Социологический ежегодник 2010 - стр. 42
В суммарном виде отношения политической и публичной социологии, по версии Морроу, выглядят следующим образом. Оба сегмента дисциплины определяются в терминах средств и целей рациональной трансформации общественной жизни. Политическая социология более «краткосрочна», ее пространственный и временной горизонты у́же, чем у социологии публичной. Кроме того, она в основном имеет дело с государственными структурами и частными лицами и опирается на эмпирическое знание, используя его для обоснования по преимуществу инструментального решения проблем (с позиций узкой, или конвенциональной, этики ответственности, в рамках которой, однако, возможно соперничество технократической и либеральной моделей). Публичная социология, не связанная необходимостью принятия быстрых сиюминутных решений, выступает главным образом от имени «униженных и оскорбленных», а также – грядущих поколений и защищает ценности, которые по разным причинам остались за бортом текущей политики (и политической социологии). При этом «традиционная» публичная социология ориентирована на изменение политики государства, а «органическая» – на мобилизацию ресурсов для защиты гражданского общества.

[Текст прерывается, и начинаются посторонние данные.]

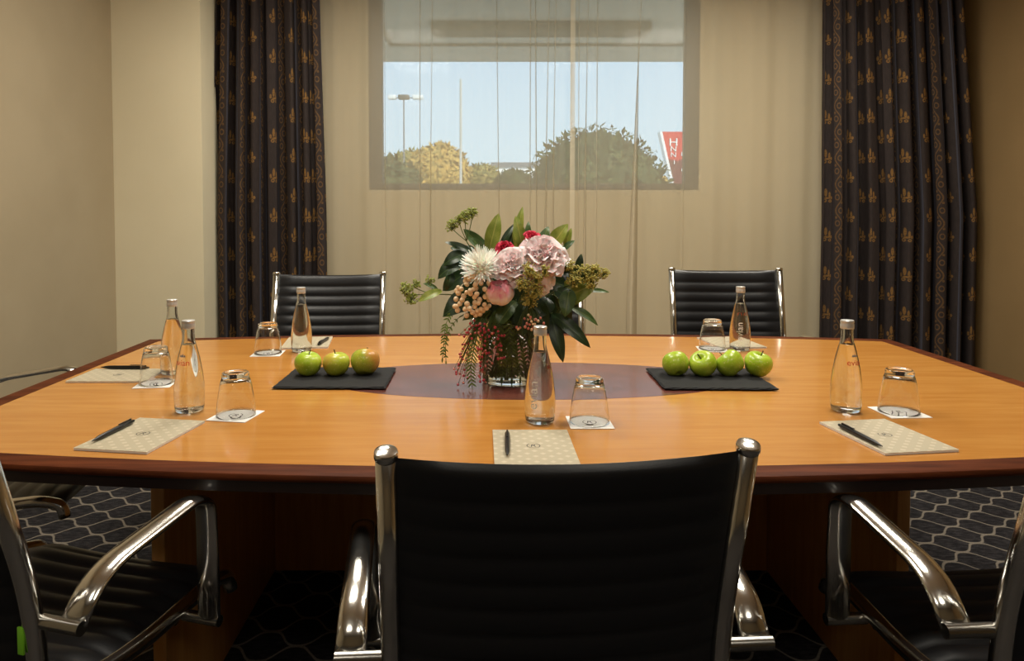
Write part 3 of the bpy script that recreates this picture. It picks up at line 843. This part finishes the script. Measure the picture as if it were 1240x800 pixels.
def make_bottle(label):
    t = thing('water_bottle', label, 'bottle', group='glass water bottles')
    op = dense(BPROF[1:]); op = [(0, .004)] + op
    inn = [(max(r - .0022, 0), z) for r, z in op if .012 < z < .1985]
    body = [(0, .004)] + op[1:] + inn[::-1] + [(.024, .0105), (0, .0095)]
    obj('glass', MB().lathe(body, 40), M['bottle_glass'], t, True)
    wl = .156
    wi = [(r + .0003, z) for r, z in inn if z < wl]
    water = [(0, .0092), (.024, .0102)] + wi + [(wi[-1][0], wl), (wi[-1][0] - .0015, wl - .0006), (0, wl - .0006)]
    obj('water', MB().lathe(water, 40), M['water'], t, True)
    cp = obj('cap', MB().lathe([(0, .2115), (.0135, .2115), (.0146, .2105), (.0148, .207), (.0142, .2055), (.0142, .203), (.0148, .2015), (.0148, .193), (.0143, .192), (.0134, .192), (.0134, .2), (0, .2)], 36), M['cap'], t)
    return t
def bottle_text(t, ang, kind):
    if kind == 'front':
        a = bend(text_mb('evian', .019), brad, .117, ang)
        obj('printed_name', a, M['red_print'], t, False)
        mt = MB()
        for (x, h, w) in ((-.004, .005, .006), (.001, .0065, .006), (.006, .0045, .005)):
            mt.add([(x - w / 2, 0, .0003), (x + w / 2, 0, .0003), (x + w * .1, h, .0003), (x - w * .1, h, .0003)], [(0, 1, 2, 3)])
        obj('printed_emblem', bend(mt, brad, .130, ang), M['blue_print'], t, False)
    if kind in ('side', 'front'):
        s = text_mb('evian', .030); s.v = [(-y, x, e) for x, y, e in s.v]
        obj('raised_name', bend(s, brad, .066, ang + (1.25 if kind == 'front' else 0)), M['white_print' if kind == 'side' else 'bottle_glass'], t, False)
    if kind == 'side':
        obj('printed_name', bend(text_mb('evian', .019), brad, .117, ang + 2.6), M['red_print'], t, False)
bpos = [(.13, 1.577, -.55, 'side', 'water bottle at the near middle, between the notepad and vase'),
        (-.672, 1.662, -.30, 'front', 'water bottle with red print at the near left, behind the angled notepad'),
        (.844, 1.664, .32, 'front', 'water bottle with red print at the near right beside the upturned glass'),
        (-.588, 2.372, 3.0, 'back', 'water bottle in front of the far left chair'),
        (.86, 2.396, -.35, 'side', 'water bottle with upright frosted lettering before the far right chair'),
        (-.874, 2.05, 2.6, 'back', 'water bottle at the left end, behind another bottle and glass')]
b0 = make_bottle(bpos[0][4])
bots = [b0] + [dup(b0, (0, 0, 0), 0, q[4]) for q in bpos[1:]]
for t, (x, y, a, kd, lab) in zip(bots, bpos):
    t.location = (x, y, TH + .0005); bottle_text(t, a, kd)

# coasters and upturned tumblers
def logo(mb, z, s):
    def arc(r0, r1, a0, a1, k=14):
        vs = []; 
        for i in range(k + 1):
            a = a0 + (a1 - a0) * i / k
            vs += [(r0 * cos(a), r0 * sin(a), z), (r1 * cos(a), r1 * sin(a), z)]
        mb.add(vs, [(2 * i, 2 * i + 1, 2 * i + 3, 2 * i + 2) for i in range(k)])
    arc(s * .88, s, R(125), R(300)); arc(s * .88, s, R(-55), R(70)); 
    tm = text_mb('R', s * 1.45, .0001)
    mb.add([(v[0] + v[1] * .15, v[1], z + v[2]) for v in tm.v], tm.f)
    return mb
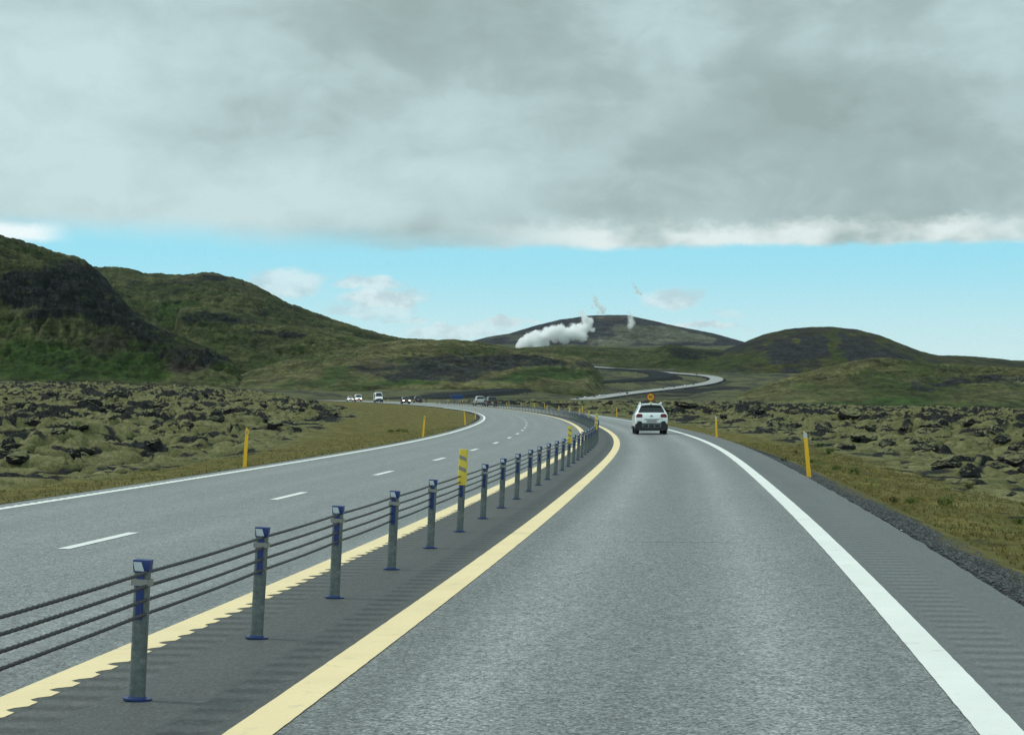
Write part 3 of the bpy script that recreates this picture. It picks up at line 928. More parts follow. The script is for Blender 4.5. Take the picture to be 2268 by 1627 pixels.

Заключительный этап преобразования схемы Буравого автор статьи связывает с решением вопроса об условиях институционализации социологии как научной дисциплины в современном (и будущем) демократическом обществе. Он считает бесперспективной попытку Буравого решить эту проблему путем сопоставления своей модели со схемой Парсонса, между которыми создатель четырехчастной социологии усматривает «ненамеренное сходство». Морроу считает ошибочной саму попытку классифицировать типы социологического знания в рамках какой-то бы ни было формальной матрицы, равно как и стремление провозгласить один из них (в данном случае – публичную социологию) всемирно-историческим основанием социального познания и общественной трансформации. «Альтернативное объяснение, – пишет Морроу, – состоит в интерпретации профессиональной социологии, социальной теории, политической и публичной социологии как исторически конституированных условий, обеспечивающих легитимность социологических исследований в рамках европейского модерна». Четыре лика социологического знания, за каждым из которых стоят те или иные эпистемологические и ценностные предпосылки, «обеспечивают теоретическую и практическую возможность институционализации социологии в современном демократическом обществе – как автономного дисциплинарного знания (знаний), которое могло бы способствовать информационному обеспечению социальных практик (в качестве политической и публичной социологии) в интересах гуманизации и демократизации общественной жизни» (с. 65).